_STATED PROBLEM_
Give every line of the material again, exactly as written.

_COLLECTED MATERIAL_
..........

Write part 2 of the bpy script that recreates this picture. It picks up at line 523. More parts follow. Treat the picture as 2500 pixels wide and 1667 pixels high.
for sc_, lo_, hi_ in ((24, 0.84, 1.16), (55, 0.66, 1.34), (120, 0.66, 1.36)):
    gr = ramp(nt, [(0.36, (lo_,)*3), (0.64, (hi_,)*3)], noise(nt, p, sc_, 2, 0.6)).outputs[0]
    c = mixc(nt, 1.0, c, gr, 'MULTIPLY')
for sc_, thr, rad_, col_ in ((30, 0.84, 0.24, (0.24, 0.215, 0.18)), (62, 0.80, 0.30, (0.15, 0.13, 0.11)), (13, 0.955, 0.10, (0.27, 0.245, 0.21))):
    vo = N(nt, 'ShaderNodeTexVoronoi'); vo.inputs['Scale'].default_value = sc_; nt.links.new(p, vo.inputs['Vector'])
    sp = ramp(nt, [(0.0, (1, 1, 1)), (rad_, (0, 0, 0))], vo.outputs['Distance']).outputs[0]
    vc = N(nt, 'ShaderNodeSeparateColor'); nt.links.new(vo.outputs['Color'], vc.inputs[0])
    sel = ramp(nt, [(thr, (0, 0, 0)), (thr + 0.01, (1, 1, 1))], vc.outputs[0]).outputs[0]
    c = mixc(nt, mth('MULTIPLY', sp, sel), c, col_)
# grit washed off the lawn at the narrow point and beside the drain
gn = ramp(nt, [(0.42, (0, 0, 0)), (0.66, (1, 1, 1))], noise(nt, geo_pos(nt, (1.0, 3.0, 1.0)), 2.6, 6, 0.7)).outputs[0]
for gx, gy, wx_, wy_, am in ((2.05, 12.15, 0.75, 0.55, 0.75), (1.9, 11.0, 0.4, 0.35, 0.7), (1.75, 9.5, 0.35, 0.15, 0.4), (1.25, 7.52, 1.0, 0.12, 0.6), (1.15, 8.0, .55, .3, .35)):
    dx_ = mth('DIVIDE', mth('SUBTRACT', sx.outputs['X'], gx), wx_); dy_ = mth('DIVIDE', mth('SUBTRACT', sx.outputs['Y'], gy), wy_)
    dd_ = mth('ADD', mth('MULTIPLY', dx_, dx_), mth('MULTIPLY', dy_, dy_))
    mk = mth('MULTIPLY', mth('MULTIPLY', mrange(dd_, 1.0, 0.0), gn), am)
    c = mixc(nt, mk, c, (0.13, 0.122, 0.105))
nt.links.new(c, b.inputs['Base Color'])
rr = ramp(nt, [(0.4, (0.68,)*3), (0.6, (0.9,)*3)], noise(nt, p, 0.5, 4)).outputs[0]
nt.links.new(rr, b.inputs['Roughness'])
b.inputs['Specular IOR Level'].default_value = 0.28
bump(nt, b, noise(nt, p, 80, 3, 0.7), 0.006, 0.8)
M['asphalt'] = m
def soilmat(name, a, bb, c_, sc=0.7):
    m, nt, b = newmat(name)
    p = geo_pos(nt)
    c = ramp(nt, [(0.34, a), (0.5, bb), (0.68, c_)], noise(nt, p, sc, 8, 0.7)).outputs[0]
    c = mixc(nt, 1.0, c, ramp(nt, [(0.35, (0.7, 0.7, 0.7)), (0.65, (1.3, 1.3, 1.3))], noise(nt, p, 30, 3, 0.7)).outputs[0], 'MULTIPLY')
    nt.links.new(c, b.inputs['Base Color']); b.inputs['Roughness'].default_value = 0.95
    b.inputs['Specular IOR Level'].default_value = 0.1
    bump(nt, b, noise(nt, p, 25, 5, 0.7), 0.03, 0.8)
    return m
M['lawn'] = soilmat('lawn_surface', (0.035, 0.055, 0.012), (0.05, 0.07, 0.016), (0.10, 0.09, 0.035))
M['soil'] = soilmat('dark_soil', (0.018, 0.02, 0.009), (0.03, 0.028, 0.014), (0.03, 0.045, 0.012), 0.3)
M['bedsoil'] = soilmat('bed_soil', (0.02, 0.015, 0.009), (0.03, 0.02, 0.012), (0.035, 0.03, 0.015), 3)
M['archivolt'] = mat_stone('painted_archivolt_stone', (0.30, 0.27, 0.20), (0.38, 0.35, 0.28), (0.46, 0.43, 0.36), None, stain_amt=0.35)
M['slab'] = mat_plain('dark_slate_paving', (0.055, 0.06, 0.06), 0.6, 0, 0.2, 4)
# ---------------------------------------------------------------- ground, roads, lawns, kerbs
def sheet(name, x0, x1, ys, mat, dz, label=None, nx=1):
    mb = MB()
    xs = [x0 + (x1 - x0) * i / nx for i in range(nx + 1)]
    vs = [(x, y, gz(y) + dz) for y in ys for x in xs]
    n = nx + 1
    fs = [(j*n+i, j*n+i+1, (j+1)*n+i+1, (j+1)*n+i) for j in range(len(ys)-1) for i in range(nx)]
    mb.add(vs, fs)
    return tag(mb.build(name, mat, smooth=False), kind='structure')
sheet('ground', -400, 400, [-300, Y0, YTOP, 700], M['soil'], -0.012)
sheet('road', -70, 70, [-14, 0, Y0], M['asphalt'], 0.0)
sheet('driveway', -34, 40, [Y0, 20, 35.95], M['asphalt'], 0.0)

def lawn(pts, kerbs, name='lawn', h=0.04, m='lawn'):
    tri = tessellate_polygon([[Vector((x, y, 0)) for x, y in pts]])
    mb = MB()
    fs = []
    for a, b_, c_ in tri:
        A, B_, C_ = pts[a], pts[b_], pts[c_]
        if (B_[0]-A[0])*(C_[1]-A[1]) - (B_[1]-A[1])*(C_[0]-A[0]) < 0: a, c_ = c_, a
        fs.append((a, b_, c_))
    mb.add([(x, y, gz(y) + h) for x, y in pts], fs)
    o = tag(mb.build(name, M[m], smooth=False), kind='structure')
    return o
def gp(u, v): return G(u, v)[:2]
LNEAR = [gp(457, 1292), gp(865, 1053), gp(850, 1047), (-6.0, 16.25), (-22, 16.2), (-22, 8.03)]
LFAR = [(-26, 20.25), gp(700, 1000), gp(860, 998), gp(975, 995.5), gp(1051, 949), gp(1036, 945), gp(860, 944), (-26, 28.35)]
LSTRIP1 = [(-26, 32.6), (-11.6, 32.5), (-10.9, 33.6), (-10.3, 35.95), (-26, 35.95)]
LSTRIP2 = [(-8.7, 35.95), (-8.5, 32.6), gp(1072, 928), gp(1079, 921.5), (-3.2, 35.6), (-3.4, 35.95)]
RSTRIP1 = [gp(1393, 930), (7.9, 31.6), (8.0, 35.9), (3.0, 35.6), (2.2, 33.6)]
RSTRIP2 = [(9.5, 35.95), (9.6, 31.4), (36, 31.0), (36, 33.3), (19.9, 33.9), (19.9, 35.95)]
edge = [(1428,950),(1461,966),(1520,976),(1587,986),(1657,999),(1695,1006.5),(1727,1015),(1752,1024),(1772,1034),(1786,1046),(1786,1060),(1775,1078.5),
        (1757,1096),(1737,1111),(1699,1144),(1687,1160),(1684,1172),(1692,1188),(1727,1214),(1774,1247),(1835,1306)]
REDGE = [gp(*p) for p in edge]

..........

_FINISHED TASK_
Write part 2 of the bpy script that recreates this picture. It picks up at line 523. More parts follow. Treat the picture as 2500 pixels wide and 1667 pixels high.
for sc_, lo_, hi_ in ((24, 0.84, 1.16), (55, 0.66, 1.34), (120, 0.66, 1.36)):
    gr = ramp(nt, [(0.36, (lo_,)*3), (0.64, (hi_,)*3)], noise(nt, p, sc_, 2, 0.6)).outputs[0]
    c = mixc(nt, 1.0, c, gr, 'MULTIPLY')
for sc_, thr, rad_, col_ in ((30, 0.84, 0.24, (0.24, 0.215, 0.18)), (62, 0.80, 0.30, (0.15, 0.13, 0.11)), (13, 0.955, 0.10, (0.27, 0.245, 0.21))):
    vo = N(nt, 'ShaderNodeTexVoronoi'); vo.inputs['Scale'].default_value = sc_; nt.links.new(p, vo.inputs['Vector'])
    sp = ramp(nt, [(0.0, (1, 1, 1)), (rad_, (0, 0, 0))], vo.outputs['Distance']).outputs[0]
    vc = N(nt, 'ShaderNodeSeparateColor'); nt.links.new(vo.outputs['Color'], vc.inputs[0])
    sel = ramp(nt, [(thr, (0, 0, 0)), (thr + 0.01, (1, 1, 1))], vc.outputs[0]).outputs[0]
    c = mixc(nt, mth('MULTIPLY', sp, sel), c, col_)
# grit washed off the lawn at the narrow point and beside the drain
gn = ramp(nt, [(0.42, (0, 0, 0)), (0.66, (1, 1, 1))], noise(nt, geo_pos(nt, (1.0, 3.0, 1.0)), 2.6, 6, 0.7)).outputs[0]
for gx, gy, wx_, wy_, am in ((2.05, 12.15, 0.75, 0.55, 0.75), (1.9, 11.0, 0.4, 0.35, 0.7), (1.75, 9.5, 0.35, 0.15, 0.4), (1.25, 7.52, 1.0, 0.12, 0.6), (1.15, 8.0, .55, .3, .35)):
    dx_ = mth('DIVIDE', mth('SUBTRACT', sx.outputs['X'], gx), wx_); dy_ = mth('DIVIDE', mth('SUBTRACT', sx.outputs['Y'], gy), wy_)
    dd_ = mth('ADD', mth('MULTIPLY', dx_, dx_), mth('MULTIPLY', dy_, dy_))
    mk = mth('MULTIPLY', mth('MULTIPLY', mrange(dd_, 1.0, 0.0), gn), am)
    c = mixc(nt, mk, c, (0.13, 0.122, 0.105))
nt.links.new(c, b.inputs['Base Color'])
rr = ramp(nt, [(0.4, (0.68,)*3), (0.6, (0.9,)*3)], noise(nt, p, 0.5, 4)).outputs[0]
nt.links.new(rr, b.inputs['Roughness'])
b.inputs['Specular IOR Level'].default_value = 0.28
bump(nt, b, noise(nt, p, 80, 3, 0.7), 0.006, 0.8)
M['asphalt'] = m
def soilmat(name, a, bb, c_, sc=0.7):
    m, nt, b = newmat(name)
    p = geo_pos(nt)
    c = ramp(nt, [(0.34, a), (0.5, bb), (0.68, c_)], noise(nt, p, sc, 8, 0.7)).outputs[0]
    c = mixc(nt, 1.0, c, ramp(nt, [(0.35, (0.7, 0.7, 0.7)), (0.65, (1.3, 1.3, 1.3))], noise(nt, p, 30, 3, 0.7)).outputs[0], 'MULTIPLY')
    nt.links.new(c, b.inputs['Base Color']); b.inputs['Roughness'].default_value = 0.95
    b.inputs['Specular IOR Level'].default_value = 0.1
    bump(nt, b, noise(nt, p, 25, 5, 0.7), 0.03, 0.8)
    return m
M['lawn'] = soilmat('lawn_surface', (0.035, 0.055, 0.012), (0.05, 0.07, 0.016), (0.10, 0.09, 0.035))
M['soil'] = soilmat('dark_soil', (0.018, 0.02, 0.009), (0.03, 0.028, 0.014), (0.03, 0.045, 0.012), 0.3)
M['bedsoil'] = soilmat('bed_soil', (0.02, 0.015, 0.009), (0.03, 0.02, 0.012), (0.035, 0.03, 0.015), 3)
M['archivolt'] = mat_stone('painted_archivolt_stone', (0.30, 0.27, 0.20), (0.38, 0.35, 0.28), (0.46, 0.43, 0.36), None, stain_amt=0.35)
M['slab'] = mat_plain('dark_slate_paving', (0.055, 0.06, 0.06), 0.6, 0, 0.2, 4)
# ---------------------------------------------------------------- ground, roads, lawns, kerbs
def sheet(name, x0, x1, ys, mat, dz, label=None, nx=1):
    mb = MB()
    xs = [x0 + (x1 - x0) * i / nx for i in range(nx + 1)]
    vs = [(x, y, gz(y) + dz) for y in ys for x in xs]
    n = nx + 1
    fs = [(j*n+i, j*n+i+1, (j+1)*n+i+1, (j+1)*n+i) for j in range(len(ys)-1) for i in range(nx)]
    mb.add(vs, fs)
    return tag(mb.build(name, mat, smooth=False), kind='structure')
sheet('ground', -400, 400, [-300, Y0, YTOP, 700], M['soil'], -0.012)
sheet('road', -70, 70, [-14, 0, Y0], M['asphalt'], 0.0)
sheet('driveway', -34, 40, [Y0, 20, 35.95], M['asphalt'], 0.0)

def lawn(pts, kerbs, name='lawn', h=0.04, m='lawn'):
    tri = tessellate_polygon([[Vector((x, y, 0)) for x, y in pts]])
    mb = MB()
    fs = []
    for a, b_, c_ in tri:
        A, B_, C_ = pts[a], pts[b_], pts[c_]
        if (B_[0]-A[0])*(C_[1]-A[1]) - (B_[1]-A[1])*(C_[0]-A[0]) < 0: a, c_ = c_, a
        fs.append((a, b_, c_))
    mb.add([(x, y, gz(y) + h) for x, y in pts], fs)
    o = tag(mb.build(name, M[m], smooth=False), kind='structure')
    return o
def gp(u, v): return G(u, v)[:2]
LNEAR = [gp(457, 1292), gp(865, 1053), gp(850, 1047), (-6.0, 16.25), (-22, 16.2), (-22, 8.03)]
LFAR = [(-26, 20.25), gp(700, 1000), gp(860, 998), gp(975, 995.5), gp(1051, 949), gp(1036, 945), gp(860, 944), (-26, 28.35)]
LSTRIP1 = [(-26, 32.6), (-11.6, 32.5), (-10.9, 33.6), (-10.3, 35.95), (-26, 35.95)]
LSTRIP2 = [(-8.7, 35.95), (-8.5, 32.6), gp(1072, 928), gp(1079, 921.5), (-3.2, 35.6), (-3.4, 35.95)]
RSTRIP1 = [gp(1393, 930), (7.9, 31.6), (8.0, 35.9), (3.0, 35.6), (2.2, 33.6)]
RSTRIP2 = [(9.5, 35.95), (9.6, 31.4), (36, 31.0), (36, 33.3), (19.9, 33.9), (19.9, 35.95)]
edge = [(1428,950),(1461,966),(1520,976),(1587,986),(1657,999),(1695,1006.5),(1727,1015),(1752,1024),(1772,1034),(1786,1046),(1786,1060),(1775,1078.5),
        (1757,1096),(1737,1111),(1699,1144),(1687,1160),(1684,1172),(1692,1188),(1727,1214),(1774,1247),(1835,1306)]
REDGE = [gp(*p) for p in edge]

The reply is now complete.